Short problem: Skipping all pictures, set down the lines of the listing from the first through the one with "cos, sin = math.cos, math.sin".
---
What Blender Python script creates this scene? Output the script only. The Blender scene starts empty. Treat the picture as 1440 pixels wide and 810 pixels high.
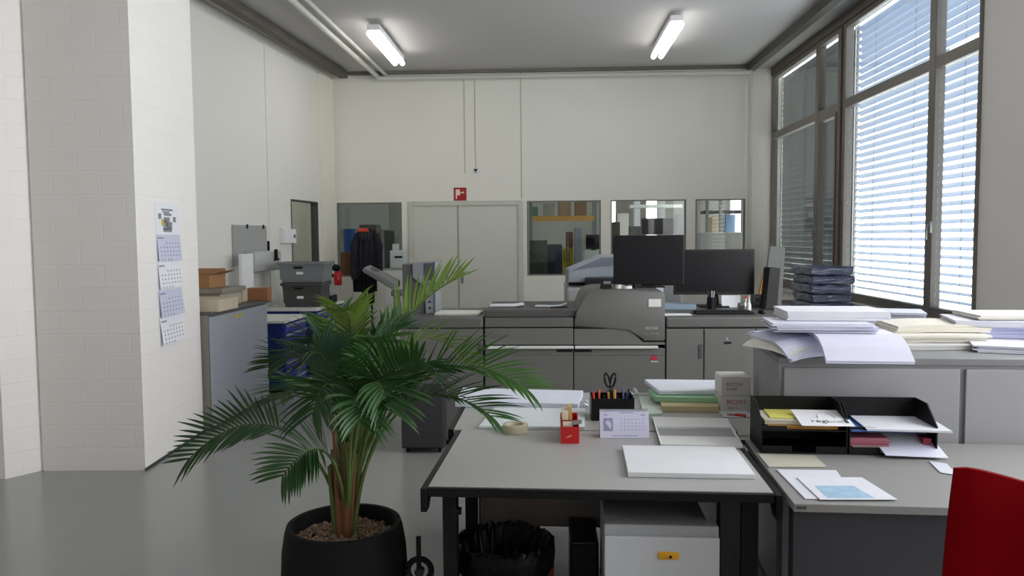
import bpy, bmesh, math, random
from mathutils import Vector, Matrix
random.seed(7)
C = bpy.context.scene.collection
PI = math.pi
cos, sin = math.cos, math.sin

# ------------------------------------------------------------------ camera
F = 1100.0; TH = math.atan(49/F); PT = math.atan(69.6/F); RO = .008; EYE = 1.6
f0 = Vector((-sin(TH)*cos(PT), cos(TH)*cos(PT), -sin(PT)))
r0 = Vector((cos(TH), sin(TH), 0)); u0 = Vector((-sin(TH)*sin(PT), cos(TH)*sin(PT), cos(PT)))
RR = r0*cos(RO) - u0*sin(RO); UU = u0*cos(RO) + r0*sin(RO)
EY = Vector((0, 0, EYE))
def V(u, v, x=None, y=None, z=None):
    """where the sight line through a point of the photograph meets a known plane of the room"""
    d = f0 + RR*((u-720)/F) + UU*((405-v)/F)
    if x is not None: t = x/d.x
    elif y is not None: t = y/d.y
    else: t = (z-EYE)/d.z
    return EY + d*t
cam = bpy.data.cameras.new('camera'); co = bpy.data.objects.new('camera', cam); C.objects.link(co)
M4 = Matrix((RR, UU, -f0)).transposed().to_4x4(); M4.translation = EY
co.matrix_world = M4
cam.sensor_width = 36; cam.lens = F/1440*36; cam.clip_end = 200; cam.clip_start = .05
bpy.context.scene.camera = co

# ------------------------------------------------------------------ materials
def lin(c): c /= 255; return c/12.92 if c <= .04045 else ((c+.055)/1.055)**2.4
_m = {}
def mat(r, g, b, rough=.6, metal=0, var=.06, scale=8, bump=0, bscale=40, spec=.5, emit=0, trans=0):
    key = (r, g, b, rough, metal, var, scale, bump, bscale, spec, emit, trans)
    if key in _m: return _m[key]
    m = bpy.data.materials.new('m_%d_%d_%d' % (r, g, b)); m.use_nodes = True
    n = m.node_tree.nodes; l = m.node_tree.links; p = n['Principled BSDF']
    col = (lin(r), lin(g), lin(b), 1)
    p.inputs['Roughness'].default_value = rough; p.inputs['Metallic'].default_value = metal
    p.inputs['Specular IOR Level'].default_value = spec
    tc = n.new('ShaderNodeTexCoord'); no = n.new('ShaderNodeTexNoise')
    no.inputs['Scale'].default_value = scale; no.inputs['Detail'].default_value = 4
    l.new(tc.outputs['Object'], no.inputs['Vector'])
    mx = n.new('ShaderNodeMix'); mx.data_type = 'RGBA'
    mx.inputs['A'].default_value = tuple(c*(1-var) for c in col[:3])+(1,)
    mx.inputs['B'].default_value = tuple(min(1, c*(1+var)) for c in col[:3])+(1,)
    l.new(no.outputs['Fac'], mx.inputs['Factor']); l.new(mx.outputs['Result'], p.inputs['Base Color'])
    if bump:
        n2 = n.new('ShaderNodeTexNoise'); n2.inputs['Scale'].default_value = bscale; n2.inputs['Detail'].default_value = 3
        l.new(tc.outputs['Object'], n2.inputs['Vector'])
        b_ = n.new('ShaderNodeBump'); b_.inputs['Strength'].default_value = bump; b_.inputs['Distance'].default_value = .01
        l.new(n2.outputs['Fac'], b_.inputs['Height']); l.new(b_.outputs['Normal'], p.inputs['Normal'])
    if emit:
        p.inputs['Emission Color'].default_value = col; p.inputs['Emission Strength'].default_value = emit
    if trans:
        tr = n.new('ShaderNodeBsdfTranslucent'); l.new(mx.outputs['Result'], tr.inputs['Color'])
        ms = n.new('ShaderNodeMixShader'); ms.inputs[0].default_value = trans
        l.new(p.outputs[0], ms.inputs[1]); l.new(tr.outputs[0], ms.inputs[2])
        l.new(ms.outputs[0], n['Material Output'].inputs['Surface'])
    _m[key] = m; return m
def glassmat(name, tint=(.93, .96, .95), refl=.08):
    m = bpy.data.materials.new(name); m.use_nodes = True
    n = m.node_tree.nodes; l = m.node_tree.links; n.remove(n['Principled BSDF'])
    t = n.new('ShaderNodeBsdfTransparent'); t.inputs[0].default_value = tint+(1,)
    g = n.new('ShaderNodeBsdfGlossy'); g.inputs['Roughness'].default_value = .02
    fr = n.new('ShaderNodeFresnel'); ge = n.new('ShaderNodeNewGeometry'); ma = n.new('ShaderNodeMath'); ma.operation = 'MULTIPLY_ADD'
    ma.inputs[1].default_value = 1/1.45-1.45; ma.inputs[2].default_value = 1.45   # thin pane: same reflectance from both faces
    l.new(ge.outputs['Backfacing'], ma.inputs[0]); l.new(ma.outputs[0], fr.inputs[0])
    ms = n.new('ShaderNodeMixShader'); l.new(fr.outputs[0], ms.inputs[0]); l.new(t.outputs[0], ms.inputs[1]); l.new(g.outputs[0], ms.inputs[2])
    l.new(ms.outputs[0], n['Material Output'].inputs['Surface']); return m
GLASS = glassmat('window_glass'); GLASSD = glassmat('partition_glass', (.62, .66, .64))
CLEAR = glassmat('clear_tape', (.86, .84, .70))
def brickmat(base):
    m = mat(*base, .55, 0, .03, 2).copy(); n = m.node_tree.nodes; l = m.node_tree.links; p = n['Principled BSDF']
    tc = n.new('ShaderNodeTexCoord'); mp = n.new('ShaderNodeMapping'); br = n.new('ShaderNodeTexBrick')
    mp.inputs['Rotation'].default_value = (PI/2, 0, 0)
    geo = n.new('ShaderNodeNewGeometry'); sep = n.new('ShaderNodeSeparateXYZ'); cmb = n.new('ShaderNodeCombineXYZ'); ad = n.new('ShaderNodeMath')
    l.new(geo.outputs['Position'], sep.inputs[0]); l.new(sep.outputs['X'], ad.inputs[0]); l.new(sep.outputs['Y'], ad.inputs[1])
    l.new(ad.outputs[0], cmb.inputs['X']); l.new(sep.outputs['Z'], cmb.inputs['Y'])
    l.new(cmb.outputs[0], br.inputs['Vector'])
    br.inputs['Scale'].default_value = 1; br.inputs['Brick Width'].default_value = .34; br.inputs['Row Height'].default_value = .16
    br.inputs['Mortar Size'].default_value = .006; br.inputs['Mortar Smooth'].default_value = 1
    b_ = n.new('ShaderNodeBump'); b_.inputs['Strength'].default_value = .35; b_.inputs['Distance'].default_value = .004; b_.invert = True
    no = n.new('ShaderNodeTexNoise'); no.inputs['Scale'].default_value = 14; l.new(geo.outputs['Position'], no.inputs['Vector'])
    a2 = n.new('ShaderNodeMath'); a2.operation = 'MULTIPLY_ADD'; a2.inputs[1].default_value = .35
    l.new(no.outputs['Fac'], a2.inputs[0]); l.new(br.outputs['Fac'], a2.inputs[2])
    l.new(a2.outputs[0], b_.inputs['Height']); l.new(b_.outputs['Normal'], p.inputs['Normal'])
    return m
WALL = mat(226, 224, 218, .7, 0, .02, 1.2, .15, 30)
WALLB = mat(234, 232, 222, .7, 0, .03, .8, .15, 30)
BRICK = brickmat((244, 240, 236))
CEIL = mat(192, 189, 188, .8, 0, .03, .6)
FLOOR = mat(152, 153, 150, .22, 0, .07, .9, .03, 3)
ALU = mat(122, 116, 110, .45, .3, .05)
ALUB = mat(104, 94, 86, .6, 0, .1)
WHITE = mat(232, 232, 234, .5)
PAPER = mat(236, 237, 242, .75, 0, .02)
PAPERW = mat(228, 226, 218, .75, 0, .03)
PAPERB = mat(205, 208, 228, .75, 0, .03)
BLACK = mat(12, 12, 14, .5, spec=.3); BLACKM = mat(22, 22, 25, .7, spec=.3)
DKGREY = mat(62, 62, 66, .6)
PRN = mat(108, 107, 104, .5, 0, .03); PRNT = mat(98, 98, 95, .5, 0, .03); PRND = mat(78, 78, 76, .55)
CHROME = mat(190, 190, 190, .25, 1); STEEL = mat(150, 150, 150, .4, .8)
TOPG = mat(164, 164, 162, .38, 0, .03, 60)
TOPB = mat(142, 142, 140, .42, 0, .03, 60)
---
Right answer:
What Blender Python script creates this scene? Output the script only. The Blender scene starts empty. Treat the picture as 1440 pixels wide and 810 pixels high.
import bpy, bmesh, math, random
from mathutils import Vector, Matrix
random.seed(7)
C = bpy.context.scene.collection
PI = math.pi
cos, sin = math.cos, math.sin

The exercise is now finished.